Don’t Tattle
When I was young, I would run to the nearest AIC (Adult in Charge) and tell them all the tales of what I saw my cousins doing. I thought I was doing a service, showing those in charge how my counterparts were behaving badly, or were taking advantage of the system.
And I never understood why nobody wanted to play with me.
Then one day, my Aunt pulled me aside and explained that nobody likes a tattle-tale. And, much to my surprise, she already knew about everything I was tattling on, and she mostly didn’t care. Because, while I thought the wrongs I was witnessing were a big deal, to the people that mattered, it really wasn’t that important at all.
Tell the Truth
Growing up, I lied for a multitude of reasons – to make myself seem better/smarter/tougher than I was, to get something I shouldn’t have and, mostly, to get out of (or not get in to) trouble.
But after catching me in one lie too many (and somehow, she always caught me!), my Mom sat me down and told me, quite earnestly, that once you get caught in a lie, people start to question everything you say. You lose their trust. She finished up by saying that she will always be more angry to find out that I lied to her, than she would be to find out anything bad that I may have done.
And I always wanted to do whatever made my Mom less angry.

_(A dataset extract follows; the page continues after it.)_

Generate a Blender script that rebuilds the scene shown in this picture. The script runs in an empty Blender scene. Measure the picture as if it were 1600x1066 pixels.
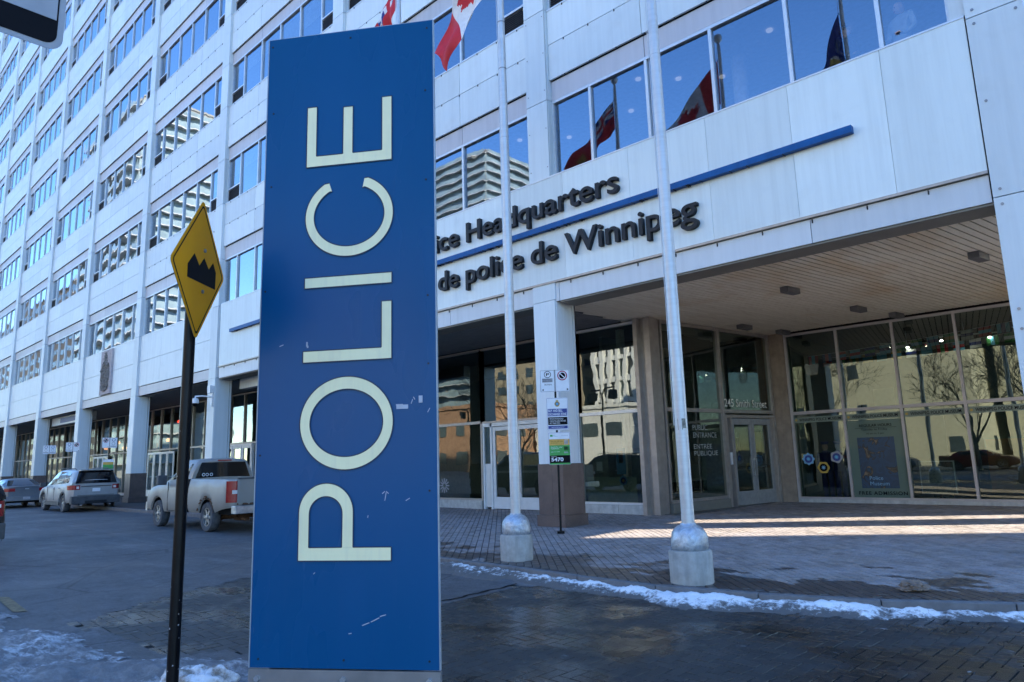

As a bonus, telling the truth is also a handy defence against tattlers – its hard to get someone in trouble when they are upfront about what they are doing.
Be True to Yourself
All through school, I wanted to be liked SO BADLY. I would tell people whatever I thought they wanted to hear just so they would like me.
It never worked.
Then, when I met Wilzie, we resolved at the very beginning of our relationship that there would be no weird mind-games that couples play with each other to get the upper hand. Amazingly, we kept that promise; and that resulted in us showing each other who we really were - I didn’t laugh if his jokes weren’t funny (though they usually were) and he didn’t pretend to not be staring at my boobs.
Through our relationship, Wilzie has taught me that who I am is pretty darn good; and then I started accepting myself, and showing people who I really am (in all my crazy), and then I started making some really good friends.
Take People at Their Word
Maybe its naïve, but because I have learned the above lessons, I like to assume that everyone else has too. So when I meet/talk to people, I assume that they are who they say they are, that they won’t lie to me, and won’t run around trying to get me in trouble.
Yup…that is pretty naïve.
Chew With Your Mouth Closed
When I was little, and would be sitting at the kitchen table watching my sister hide liver in her sock - she would relish smacking me upside the head and yelling at me to “CHEW WITH YOUR MOUTH CLOSED!”
Her methods may not have been subtle, but they were very effective.